> [Requirement] Keep every line where the word "scene" appears; drop the rest.

> [Data block]
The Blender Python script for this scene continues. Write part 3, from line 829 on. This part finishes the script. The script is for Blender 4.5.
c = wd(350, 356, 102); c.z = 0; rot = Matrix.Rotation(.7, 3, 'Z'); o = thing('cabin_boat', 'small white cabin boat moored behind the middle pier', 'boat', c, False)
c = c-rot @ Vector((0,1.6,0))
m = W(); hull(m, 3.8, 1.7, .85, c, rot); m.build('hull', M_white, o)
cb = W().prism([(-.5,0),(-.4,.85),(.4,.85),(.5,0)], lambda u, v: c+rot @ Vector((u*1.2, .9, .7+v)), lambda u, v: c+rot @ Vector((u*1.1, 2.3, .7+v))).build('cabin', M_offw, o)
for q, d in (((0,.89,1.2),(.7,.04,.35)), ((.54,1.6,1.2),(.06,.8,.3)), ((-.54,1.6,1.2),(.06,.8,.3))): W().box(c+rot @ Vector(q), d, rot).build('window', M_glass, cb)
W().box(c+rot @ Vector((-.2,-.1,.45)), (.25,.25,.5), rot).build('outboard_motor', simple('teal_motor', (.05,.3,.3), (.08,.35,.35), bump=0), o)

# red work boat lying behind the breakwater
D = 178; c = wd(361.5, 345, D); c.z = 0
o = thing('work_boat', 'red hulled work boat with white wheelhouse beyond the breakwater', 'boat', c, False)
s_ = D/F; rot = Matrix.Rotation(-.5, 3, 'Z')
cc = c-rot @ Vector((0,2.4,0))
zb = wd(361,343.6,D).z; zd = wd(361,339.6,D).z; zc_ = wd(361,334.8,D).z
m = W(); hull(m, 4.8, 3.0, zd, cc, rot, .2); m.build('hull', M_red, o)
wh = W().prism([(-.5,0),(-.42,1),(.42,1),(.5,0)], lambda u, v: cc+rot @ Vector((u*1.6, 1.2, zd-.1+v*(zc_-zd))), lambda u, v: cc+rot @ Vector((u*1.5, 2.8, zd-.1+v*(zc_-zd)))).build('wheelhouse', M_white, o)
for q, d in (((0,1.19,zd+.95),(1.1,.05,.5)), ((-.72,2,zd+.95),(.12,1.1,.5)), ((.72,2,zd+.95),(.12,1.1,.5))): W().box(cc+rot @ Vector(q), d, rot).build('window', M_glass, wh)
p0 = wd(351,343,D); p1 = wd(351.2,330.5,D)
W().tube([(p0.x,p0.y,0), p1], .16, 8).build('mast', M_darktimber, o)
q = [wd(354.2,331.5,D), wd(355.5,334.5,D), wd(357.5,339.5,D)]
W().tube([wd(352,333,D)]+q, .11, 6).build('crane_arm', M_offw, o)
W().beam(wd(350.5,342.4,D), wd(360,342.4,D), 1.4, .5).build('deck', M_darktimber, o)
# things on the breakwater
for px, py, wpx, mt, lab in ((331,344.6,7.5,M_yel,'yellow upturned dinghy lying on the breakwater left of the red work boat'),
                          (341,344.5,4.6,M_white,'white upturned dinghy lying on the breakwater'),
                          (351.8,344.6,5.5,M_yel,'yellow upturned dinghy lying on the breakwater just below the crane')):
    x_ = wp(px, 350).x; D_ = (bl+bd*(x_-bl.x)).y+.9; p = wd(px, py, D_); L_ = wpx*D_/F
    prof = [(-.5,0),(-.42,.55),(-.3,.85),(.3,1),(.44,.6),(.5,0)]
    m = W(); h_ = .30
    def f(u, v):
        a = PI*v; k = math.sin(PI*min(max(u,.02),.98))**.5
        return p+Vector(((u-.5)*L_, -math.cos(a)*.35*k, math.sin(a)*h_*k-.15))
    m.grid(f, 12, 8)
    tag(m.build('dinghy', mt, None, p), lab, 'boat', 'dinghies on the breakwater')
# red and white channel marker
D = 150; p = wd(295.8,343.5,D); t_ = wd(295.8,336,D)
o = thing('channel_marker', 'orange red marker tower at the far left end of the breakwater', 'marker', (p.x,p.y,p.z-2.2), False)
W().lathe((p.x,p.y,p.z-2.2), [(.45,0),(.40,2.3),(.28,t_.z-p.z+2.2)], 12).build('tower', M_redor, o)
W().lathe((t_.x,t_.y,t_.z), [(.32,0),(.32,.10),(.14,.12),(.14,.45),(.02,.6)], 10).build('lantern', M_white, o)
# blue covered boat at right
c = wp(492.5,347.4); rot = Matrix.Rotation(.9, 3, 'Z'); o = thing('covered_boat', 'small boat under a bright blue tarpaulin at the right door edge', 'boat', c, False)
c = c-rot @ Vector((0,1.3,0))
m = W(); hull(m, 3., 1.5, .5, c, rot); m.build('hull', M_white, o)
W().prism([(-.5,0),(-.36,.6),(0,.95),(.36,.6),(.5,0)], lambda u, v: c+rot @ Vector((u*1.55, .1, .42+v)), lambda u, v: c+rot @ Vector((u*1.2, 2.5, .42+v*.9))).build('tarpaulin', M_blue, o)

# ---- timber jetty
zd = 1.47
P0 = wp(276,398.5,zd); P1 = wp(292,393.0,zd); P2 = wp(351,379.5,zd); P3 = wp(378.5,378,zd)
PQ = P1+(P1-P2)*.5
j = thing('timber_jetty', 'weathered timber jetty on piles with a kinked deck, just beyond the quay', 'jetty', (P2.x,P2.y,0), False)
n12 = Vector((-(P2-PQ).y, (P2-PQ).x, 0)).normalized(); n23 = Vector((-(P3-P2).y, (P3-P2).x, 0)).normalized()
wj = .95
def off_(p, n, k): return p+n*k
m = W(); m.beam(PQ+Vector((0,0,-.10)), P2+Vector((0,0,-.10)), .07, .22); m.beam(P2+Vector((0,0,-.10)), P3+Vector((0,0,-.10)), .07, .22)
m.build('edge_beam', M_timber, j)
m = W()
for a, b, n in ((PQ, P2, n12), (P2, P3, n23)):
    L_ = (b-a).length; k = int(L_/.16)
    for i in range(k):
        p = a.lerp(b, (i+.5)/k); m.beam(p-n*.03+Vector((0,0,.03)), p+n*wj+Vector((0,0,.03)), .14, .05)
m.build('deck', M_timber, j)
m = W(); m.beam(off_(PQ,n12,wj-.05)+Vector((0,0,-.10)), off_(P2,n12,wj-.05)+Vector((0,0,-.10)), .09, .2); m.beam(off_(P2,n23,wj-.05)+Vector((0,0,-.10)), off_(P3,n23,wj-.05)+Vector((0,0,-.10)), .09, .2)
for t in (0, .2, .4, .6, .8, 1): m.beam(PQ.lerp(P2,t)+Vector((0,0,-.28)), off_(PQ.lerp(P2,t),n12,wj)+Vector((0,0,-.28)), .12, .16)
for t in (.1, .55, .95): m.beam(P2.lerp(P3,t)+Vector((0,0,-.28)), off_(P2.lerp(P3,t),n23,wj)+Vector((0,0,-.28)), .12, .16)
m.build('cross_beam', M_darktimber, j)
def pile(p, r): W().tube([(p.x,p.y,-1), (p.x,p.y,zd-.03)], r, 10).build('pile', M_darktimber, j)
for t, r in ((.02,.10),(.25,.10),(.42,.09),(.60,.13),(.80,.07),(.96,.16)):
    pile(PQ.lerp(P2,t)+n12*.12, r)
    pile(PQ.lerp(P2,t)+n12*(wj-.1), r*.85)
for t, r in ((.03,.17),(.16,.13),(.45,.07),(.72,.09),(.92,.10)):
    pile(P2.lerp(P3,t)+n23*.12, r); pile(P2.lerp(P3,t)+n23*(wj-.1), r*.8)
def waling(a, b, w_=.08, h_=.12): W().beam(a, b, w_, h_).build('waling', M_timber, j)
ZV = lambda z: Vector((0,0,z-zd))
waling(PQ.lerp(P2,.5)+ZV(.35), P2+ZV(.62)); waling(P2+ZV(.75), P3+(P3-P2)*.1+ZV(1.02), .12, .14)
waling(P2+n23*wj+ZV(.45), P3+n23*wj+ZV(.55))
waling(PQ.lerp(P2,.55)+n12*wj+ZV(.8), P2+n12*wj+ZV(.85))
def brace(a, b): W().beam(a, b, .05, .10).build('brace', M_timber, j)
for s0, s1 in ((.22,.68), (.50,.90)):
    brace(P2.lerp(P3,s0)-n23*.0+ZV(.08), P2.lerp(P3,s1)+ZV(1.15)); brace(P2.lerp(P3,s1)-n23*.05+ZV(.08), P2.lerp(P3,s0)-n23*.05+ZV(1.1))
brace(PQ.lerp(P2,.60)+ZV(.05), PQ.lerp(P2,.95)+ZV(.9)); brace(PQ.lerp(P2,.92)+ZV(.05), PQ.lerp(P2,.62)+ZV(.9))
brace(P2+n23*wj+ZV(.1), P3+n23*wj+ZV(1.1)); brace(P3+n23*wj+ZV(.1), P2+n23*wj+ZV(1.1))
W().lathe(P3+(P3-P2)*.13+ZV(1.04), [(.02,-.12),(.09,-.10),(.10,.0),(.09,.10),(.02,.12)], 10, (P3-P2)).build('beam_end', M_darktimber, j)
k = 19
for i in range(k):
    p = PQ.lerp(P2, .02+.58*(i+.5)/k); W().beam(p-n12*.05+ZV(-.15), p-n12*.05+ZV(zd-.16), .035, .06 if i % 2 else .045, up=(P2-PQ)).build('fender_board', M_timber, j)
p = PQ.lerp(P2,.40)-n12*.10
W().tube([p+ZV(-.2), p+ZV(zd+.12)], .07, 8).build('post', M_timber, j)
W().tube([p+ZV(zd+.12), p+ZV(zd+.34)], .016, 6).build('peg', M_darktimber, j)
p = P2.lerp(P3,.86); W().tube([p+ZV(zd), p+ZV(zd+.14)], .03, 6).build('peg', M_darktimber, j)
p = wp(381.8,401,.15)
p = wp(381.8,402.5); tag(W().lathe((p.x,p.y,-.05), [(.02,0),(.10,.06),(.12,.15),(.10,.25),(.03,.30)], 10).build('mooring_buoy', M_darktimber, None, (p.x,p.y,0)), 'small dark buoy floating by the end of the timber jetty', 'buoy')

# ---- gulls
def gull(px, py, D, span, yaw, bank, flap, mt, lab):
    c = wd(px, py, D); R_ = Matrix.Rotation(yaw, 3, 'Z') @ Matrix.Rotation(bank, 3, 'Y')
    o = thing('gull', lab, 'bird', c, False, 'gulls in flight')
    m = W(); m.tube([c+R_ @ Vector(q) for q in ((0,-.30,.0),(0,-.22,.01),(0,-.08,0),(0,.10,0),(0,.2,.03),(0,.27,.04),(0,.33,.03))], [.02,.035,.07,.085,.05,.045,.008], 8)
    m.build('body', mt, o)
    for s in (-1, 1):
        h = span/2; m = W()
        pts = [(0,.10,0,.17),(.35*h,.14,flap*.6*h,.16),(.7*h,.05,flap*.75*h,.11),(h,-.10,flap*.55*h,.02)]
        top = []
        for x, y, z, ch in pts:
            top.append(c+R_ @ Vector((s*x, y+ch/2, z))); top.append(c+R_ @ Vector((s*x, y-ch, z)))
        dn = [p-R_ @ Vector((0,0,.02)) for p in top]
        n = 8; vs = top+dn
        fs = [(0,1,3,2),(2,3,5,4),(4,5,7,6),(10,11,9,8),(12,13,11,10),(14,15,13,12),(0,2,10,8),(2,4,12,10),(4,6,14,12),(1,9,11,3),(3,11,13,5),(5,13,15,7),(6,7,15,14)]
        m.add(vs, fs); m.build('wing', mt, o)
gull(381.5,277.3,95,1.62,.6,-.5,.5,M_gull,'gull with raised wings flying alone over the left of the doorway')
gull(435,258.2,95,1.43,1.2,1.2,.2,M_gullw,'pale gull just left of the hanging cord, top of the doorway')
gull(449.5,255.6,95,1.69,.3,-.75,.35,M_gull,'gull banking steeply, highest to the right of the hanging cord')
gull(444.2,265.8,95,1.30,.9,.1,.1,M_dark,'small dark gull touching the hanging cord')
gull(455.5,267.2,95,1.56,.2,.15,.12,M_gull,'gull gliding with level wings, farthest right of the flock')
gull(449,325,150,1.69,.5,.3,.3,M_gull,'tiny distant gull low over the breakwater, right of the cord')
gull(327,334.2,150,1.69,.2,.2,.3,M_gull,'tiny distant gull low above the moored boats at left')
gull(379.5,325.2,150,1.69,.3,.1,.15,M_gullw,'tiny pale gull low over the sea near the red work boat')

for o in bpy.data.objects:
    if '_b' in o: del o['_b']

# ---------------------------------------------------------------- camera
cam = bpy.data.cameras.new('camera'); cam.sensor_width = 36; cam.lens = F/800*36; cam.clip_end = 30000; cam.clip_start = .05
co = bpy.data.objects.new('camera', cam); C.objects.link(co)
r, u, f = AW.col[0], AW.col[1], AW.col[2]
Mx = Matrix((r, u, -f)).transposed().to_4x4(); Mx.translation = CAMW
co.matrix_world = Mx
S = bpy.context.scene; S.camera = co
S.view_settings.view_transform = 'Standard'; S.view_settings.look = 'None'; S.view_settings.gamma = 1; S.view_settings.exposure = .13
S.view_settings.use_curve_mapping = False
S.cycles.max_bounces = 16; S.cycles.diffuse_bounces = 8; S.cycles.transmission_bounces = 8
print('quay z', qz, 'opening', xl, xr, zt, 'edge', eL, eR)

> [The result]
The Blender Python script for this scene continues. Write part 3, from line 829 on. This part finishes the script. The script is for Blender 4.5.
S = bpy.context.scene; S.camera = co